Sí, después de aquella tremenda primera experiencia, mis habilidades docentes mejoraron cada día un poco más. Incluso llegué a pensar que ya tenía un par de cosas más dominadas… hasta que llegó la cuarentena y debí empezar de nuevo: cambiar todo el esquema de enseñanza que había preparado, tirar por la borda aquello en lo que me había instalado porque funcionaba y a menudo era cómodo e intentar hallar soluciones que, ahora, a unos meses de distancia, veo que quizás no fueron tan efectivas.
Pronto se cumplirán dos meses de educación a distancia, desde que empezaron las clases en el nivel de secundaria, y puedo decir con confianza que poco a poco he ido sorteando dificultades, comparado con la improvisación del ciclo escolar. Aún nada es perfecto, pero ahí vamos con ganas y optimismo, tanto docentes como alumnos. ¡Ojo! Hablo de una comunidad educativa en particular, en el contexto de la educación privada en la capital del estado. Los retos de otras instituciones y zonas, urbanas o rurales, deberán ser expuestos por aquellos a quienes corresponda.

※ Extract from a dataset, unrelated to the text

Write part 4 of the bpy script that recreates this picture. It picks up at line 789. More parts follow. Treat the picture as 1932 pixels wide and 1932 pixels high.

Por si se lo preguntan, aún no sé cuál es la oportunidad que no voy a desperdiciar. Para la voz lírica de la canción original, Alexander Hamilton, todo se presenta claro: “Don’t be shocked when your history book mentions me / I will lay down my life if it sets us free / Eventually, you’ll see my ascendancy” (traducción levemente libre: “No te sorprendas cuando tu libro de historia me mencione / ¡Daré mi vida si eso nos libera! / Eventualmente, verás mi legado”). Para Hamilton, la oportunidad es trascender en la Historia, en cambio, para mí sospecho que es más simple: tan solo disfrutar la felicidad de haber fragmentado mi corazón en múltiples cachitos, uno por cada alumno al que he podido darle algo, por mínimo que fuera: un conocimiento nuevo, un consejo, una sonrisa… Y seguir haciéndolo incluso ahora mismo, aunque sea a través de una pantalla.